"The second main point of the Complaint against Dr. Clark concerns, in the words of the complainants, 'his view of the relation of the faculty of knowledge, the intellectual faculty, to other faculties of the soul.' I have re-read the material the complainants offer on this point, and also its refutation in The Answer. I think that the points of difference between Dr. Clark and his accusers may, in the main, be summarized as follows:
1. The complainants hold to the trichotomous diviation or distinction of the human soul into its faculties, and apply this also to God. In the human soul they distinguish between intellect, emotion, and will. Dr. Clark prefers the dichotomous distinction of intellect and will, refuses to speak of emotion as a separate faculty, and considers the emotions as aspects of the intellect and will. And he, too, applies this distinction to God. . . .
The Answer makes plain that Dr. Clark does not dney the reality of emotions in God, but gives them a different connotation from that of the complainants, and assigns to them a position different from that which the latter assign to them, in relation to God's intellect and will. The complainants make of the emotions in God a separate faculty, next to, and on a level with intellect and will. Dr. Clark gives them a subordinate position, and explains them as aspects or functions of God's intellect and will. From The Answer we quote:
Dr. Clark never made any 'forthright denial of anything that might be called emotion in God.' Love or wrath 'might be called an emotion.' Dr. Clark did not deny love and wrath to God. He holds that while some people might call God's love and wrath emotions, it is better to classify them as volitions. In this Dr. Clark is in accord with a large section of theology and of literary usage [27].
It would seem, then, that the chief point of difference between the complainants and Dr. Clark may be stated thus, that the former hold to the trichotomous, the latter to the dichotomous, distinction as applied to human and 'divine psychology.' (I must not be held responsible for the latter term.)" -Herman Hoeksema, The Clark-Van Til Controvery, Pg. 24 - 26
John Calvin in his Institutes also says that man has two faculties consisting of intellect and will.
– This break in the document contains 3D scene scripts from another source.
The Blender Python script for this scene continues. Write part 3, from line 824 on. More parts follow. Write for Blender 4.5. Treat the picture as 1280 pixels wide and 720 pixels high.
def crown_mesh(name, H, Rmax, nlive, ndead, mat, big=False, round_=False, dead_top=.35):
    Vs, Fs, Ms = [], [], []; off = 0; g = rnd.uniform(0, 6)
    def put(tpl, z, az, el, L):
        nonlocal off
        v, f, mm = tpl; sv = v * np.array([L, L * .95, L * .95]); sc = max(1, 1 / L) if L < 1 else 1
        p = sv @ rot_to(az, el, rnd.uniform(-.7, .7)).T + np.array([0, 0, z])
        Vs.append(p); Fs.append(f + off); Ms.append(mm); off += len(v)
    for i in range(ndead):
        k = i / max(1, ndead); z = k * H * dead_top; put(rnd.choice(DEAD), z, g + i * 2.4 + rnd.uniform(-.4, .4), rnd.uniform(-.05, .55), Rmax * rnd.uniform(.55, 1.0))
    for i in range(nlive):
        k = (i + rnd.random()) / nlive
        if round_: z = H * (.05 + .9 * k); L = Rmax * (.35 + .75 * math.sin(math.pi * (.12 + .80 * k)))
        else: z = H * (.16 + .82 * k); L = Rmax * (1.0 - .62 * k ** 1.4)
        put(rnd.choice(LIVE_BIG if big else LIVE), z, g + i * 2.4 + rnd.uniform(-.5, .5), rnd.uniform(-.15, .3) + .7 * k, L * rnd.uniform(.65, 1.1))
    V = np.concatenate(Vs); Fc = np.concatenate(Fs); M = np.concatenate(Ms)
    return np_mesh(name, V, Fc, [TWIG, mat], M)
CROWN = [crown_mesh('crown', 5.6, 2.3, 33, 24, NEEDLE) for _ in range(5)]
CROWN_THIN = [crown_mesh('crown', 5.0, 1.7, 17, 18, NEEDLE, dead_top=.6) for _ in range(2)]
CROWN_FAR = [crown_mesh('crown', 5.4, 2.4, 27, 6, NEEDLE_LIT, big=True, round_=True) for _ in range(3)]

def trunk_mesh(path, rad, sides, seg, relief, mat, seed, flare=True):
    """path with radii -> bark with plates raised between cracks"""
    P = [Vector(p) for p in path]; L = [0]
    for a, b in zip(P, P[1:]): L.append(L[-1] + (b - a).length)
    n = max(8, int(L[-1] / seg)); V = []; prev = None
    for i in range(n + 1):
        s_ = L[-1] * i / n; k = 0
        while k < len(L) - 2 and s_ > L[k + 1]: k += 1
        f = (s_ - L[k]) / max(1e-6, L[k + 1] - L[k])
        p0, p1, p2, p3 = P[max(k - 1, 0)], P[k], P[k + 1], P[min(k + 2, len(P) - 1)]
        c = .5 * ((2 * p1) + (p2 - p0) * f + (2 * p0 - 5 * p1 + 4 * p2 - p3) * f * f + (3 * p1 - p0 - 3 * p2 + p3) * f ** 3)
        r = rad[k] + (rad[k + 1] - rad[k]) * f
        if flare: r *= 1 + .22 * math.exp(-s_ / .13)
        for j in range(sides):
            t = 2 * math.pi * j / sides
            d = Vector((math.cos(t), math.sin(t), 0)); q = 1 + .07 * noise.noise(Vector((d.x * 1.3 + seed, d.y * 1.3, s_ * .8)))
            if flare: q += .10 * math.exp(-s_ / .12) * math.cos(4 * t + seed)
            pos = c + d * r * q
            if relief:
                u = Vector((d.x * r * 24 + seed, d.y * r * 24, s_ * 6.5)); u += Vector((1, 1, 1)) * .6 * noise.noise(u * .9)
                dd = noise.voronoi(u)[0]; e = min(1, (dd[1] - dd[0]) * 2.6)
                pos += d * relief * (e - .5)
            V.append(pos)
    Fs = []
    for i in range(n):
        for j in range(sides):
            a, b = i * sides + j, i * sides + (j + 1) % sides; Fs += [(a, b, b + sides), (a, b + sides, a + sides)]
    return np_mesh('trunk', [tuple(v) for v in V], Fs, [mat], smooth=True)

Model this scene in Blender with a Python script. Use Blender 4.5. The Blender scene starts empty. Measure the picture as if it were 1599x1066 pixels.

There might be some out there who may want to discredit what I teach and say along with what Dr. Clark also taught and said in his writings. So I will quote Calvin himself.
"We are constrained to depart a little from the mode of instruction, because the philosophers, being ignorant of the corruption of nature proceeding from the punishment of the fall, improperly confound two very different states of mankind. Let us, therefore, submit the following division - that the human soul has two faculties which relate to our present design, the understanding and the will. Now, let it be the office of the understanding to discriminate between objects, as they shall respectively appear deserving of approbation or disapprobation; but of the will, to choose and follow what the understanding shall have pronounced to be good; to abhor and avoid what it shall have condemned. Here let us not stay to discuss those subtleties of Aristotle, that the mind has no motion of itself, but that it is moved by the choice, which he also calls the appetitive intellect." - John Calvin, The Institutes, I. XV. VII.